┌─ RECORDS PROVIDED

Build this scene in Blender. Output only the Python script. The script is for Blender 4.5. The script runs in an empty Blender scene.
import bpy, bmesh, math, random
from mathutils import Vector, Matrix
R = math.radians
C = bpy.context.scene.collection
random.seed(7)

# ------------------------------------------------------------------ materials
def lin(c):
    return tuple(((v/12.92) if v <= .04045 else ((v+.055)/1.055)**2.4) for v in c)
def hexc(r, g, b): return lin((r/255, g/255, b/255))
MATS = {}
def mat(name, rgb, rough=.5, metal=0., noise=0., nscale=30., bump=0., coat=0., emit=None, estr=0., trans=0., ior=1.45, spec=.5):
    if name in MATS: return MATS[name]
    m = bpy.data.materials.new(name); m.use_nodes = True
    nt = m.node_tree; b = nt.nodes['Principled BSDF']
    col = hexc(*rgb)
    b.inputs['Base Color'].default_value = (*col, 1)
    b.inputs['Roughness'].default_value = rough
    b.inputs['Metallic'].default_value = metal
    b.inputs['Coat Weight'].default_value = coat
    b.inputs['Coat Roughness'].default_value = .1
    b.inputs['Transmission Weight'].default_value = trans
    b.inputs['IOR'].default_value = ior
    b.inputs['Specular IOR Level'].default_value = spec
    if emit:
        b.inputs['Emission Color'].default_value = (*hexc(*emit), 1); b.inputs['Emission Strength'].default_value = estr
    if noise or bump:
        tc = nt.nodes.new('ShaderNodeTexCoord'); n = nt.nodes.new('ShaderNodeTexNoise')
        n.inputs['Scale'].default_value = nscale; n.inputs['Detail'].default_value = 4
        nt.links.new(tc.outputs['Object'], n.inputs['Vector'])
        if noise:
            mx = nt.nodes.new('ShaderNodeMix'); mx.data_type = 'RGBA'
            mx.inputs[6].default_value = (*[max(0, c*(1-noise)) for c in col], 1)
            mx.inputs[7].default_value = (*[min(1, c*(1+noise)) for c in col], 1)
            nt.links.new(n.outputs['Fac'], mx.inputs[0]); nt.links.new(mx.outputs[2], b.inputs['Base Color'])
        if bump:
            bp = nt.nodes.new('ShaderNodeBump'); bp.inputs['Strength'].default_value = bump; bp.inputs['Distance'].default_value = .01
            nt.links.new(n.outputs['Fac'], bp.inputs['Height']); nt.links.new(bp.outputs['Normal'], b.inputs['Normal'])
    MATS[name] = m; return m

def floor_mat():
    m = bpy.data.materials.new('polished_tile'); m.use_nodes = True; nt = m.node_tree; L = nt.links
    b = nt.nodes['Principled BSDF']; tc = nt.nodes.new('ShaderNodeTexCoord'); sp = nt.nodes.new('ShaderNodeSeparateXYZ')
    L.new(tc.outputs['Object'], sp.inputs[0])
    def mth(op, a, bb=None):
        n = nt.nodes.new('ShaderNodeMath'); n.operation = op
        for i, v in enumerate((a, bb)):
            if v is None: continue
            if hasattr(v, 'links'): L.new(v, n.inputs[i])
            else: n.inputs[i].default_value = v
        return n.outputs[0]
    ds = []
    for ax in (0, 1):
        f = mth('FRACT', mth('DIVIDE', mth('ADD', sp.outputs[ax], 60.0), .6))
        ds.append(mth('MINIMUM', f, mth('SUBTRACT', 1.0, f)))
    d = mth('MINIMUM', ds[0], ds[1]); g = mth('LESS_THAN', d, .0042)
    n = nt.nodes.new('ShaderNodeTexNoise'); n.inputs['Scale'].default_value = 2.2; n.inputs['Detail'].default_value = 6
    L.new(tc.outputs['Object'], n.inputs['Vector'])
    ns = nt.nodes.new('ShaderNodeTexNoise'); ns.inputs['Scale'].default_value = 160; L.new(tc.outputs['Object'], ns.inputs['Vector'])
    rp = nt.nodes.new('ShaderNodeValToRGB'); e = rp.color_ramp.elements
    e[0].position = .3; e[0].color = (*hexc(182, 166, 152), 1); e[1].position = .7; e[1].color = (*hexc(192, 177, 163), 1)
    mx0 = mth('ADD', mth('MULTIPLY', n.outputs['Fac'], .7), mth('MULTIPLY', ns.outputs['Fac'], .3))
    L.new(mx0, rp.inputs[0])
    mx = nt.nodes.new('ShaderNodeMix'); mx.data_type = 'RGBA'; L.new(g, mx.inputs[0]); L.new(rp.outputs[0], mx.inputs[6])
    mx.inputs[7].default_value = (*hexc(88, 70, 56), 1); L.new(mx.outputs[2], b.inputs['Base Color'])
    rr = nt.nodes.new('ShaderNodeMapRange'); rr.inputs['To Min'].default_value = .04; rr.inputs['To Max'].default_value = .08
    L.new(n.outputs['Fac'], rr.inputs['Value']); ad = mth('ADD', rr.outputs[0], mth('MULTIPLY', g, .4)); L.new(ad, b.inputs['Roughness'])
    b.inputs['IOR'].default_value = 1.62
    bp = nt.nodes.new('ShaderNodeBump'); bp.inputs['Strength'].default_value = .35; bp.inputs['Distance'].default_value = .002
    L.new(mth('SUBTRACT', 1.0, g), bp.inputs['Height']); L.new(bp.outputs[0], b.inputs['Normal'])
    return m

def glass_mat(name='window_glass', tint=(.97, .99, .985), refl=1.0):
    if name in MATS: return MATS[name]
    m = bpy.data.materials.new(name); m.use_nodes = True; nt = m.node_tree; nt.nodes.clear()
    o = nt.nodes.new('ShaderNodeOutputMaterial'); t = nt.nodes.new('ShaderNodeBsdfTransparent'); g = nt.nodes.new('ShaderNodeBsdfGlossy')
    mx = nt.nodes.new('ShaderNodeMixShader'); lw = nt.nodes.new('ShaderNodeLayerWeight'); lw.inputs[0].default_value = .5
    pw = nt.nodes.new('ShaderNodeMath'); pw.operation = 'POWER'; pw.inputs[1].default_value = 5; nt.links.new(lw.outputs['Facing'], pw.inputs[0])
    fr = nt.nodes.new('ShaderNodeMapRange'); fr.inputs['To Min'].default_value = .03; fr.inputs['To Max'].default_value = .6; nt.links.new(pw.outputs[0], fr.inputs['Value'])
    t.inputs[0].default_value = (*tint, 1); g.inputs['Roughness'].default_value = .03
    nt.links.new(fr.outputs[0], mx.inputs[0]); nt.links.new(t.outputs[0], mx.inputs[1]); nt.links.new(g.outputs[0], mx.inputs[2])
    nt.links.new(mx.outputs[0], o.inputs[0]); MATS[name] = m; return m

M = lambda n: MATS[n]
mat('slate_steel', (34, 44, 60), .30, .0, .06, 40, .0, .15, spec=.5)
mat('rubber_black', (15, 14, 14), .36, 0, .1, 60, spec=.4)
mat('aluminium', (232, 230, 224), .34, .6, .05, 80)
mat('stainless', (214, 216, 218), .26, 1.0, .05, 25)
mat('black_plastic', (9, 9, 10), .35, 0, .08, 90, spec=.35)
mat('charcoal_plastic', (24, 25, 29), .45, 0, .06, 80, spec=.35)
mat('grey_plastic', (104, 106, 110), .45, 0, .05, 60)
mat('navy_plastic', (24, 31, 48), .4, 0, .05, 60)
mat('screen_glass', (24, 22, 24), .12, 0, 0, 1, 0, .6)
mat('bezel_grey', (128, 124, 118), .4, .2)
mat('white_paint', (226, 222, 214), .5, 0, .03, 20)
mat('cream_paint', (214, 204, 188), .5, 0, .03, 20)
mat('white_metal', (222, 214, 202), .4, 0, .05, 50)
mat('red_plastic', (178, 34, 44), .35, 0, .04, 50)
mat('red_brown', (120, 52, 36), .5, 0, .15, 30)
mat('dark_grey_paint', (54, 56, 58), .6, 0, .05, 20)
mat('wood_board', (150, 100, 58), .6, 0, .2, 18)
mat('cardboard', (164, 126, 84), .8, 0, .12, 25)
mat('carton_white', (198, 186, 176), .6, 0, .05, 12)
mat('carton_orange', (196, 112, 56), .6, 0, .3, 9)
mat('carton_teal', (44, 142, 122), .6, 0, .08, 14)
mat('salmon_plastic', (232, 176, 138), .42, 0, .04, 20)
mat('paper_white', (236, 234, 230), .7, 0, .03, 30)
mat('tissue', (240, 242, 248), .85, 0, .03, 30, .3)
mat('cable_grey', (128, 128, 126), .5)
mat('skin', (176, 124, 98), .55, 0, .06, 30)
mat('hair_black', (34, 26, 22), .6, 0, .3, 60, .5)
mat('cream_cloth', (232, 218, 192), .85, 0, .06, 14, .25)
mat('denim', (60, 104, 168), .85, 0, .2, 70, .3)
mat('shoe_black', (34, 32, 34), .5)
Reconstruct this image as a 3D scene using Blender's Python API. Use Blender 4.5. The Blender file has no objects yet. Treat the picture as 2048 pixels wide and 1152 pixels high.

└─

• [WRITTEN INSTRUCTION] Starting at the top of the data above, repeat every line exactly until the line containing "random.seed(7)" has been given, then stop.

• [ANSWER FOR THIS EXERCISE]
Build this scene in Blender. Output only the Python script. The script is for Blender 4.5. The script runs in an empty Blender scene.
import bpy, bmesh, math, random
from mathutils import Vector, Matrix
R = math.radians
C = bpy.context.scene.collection
random.seed(7)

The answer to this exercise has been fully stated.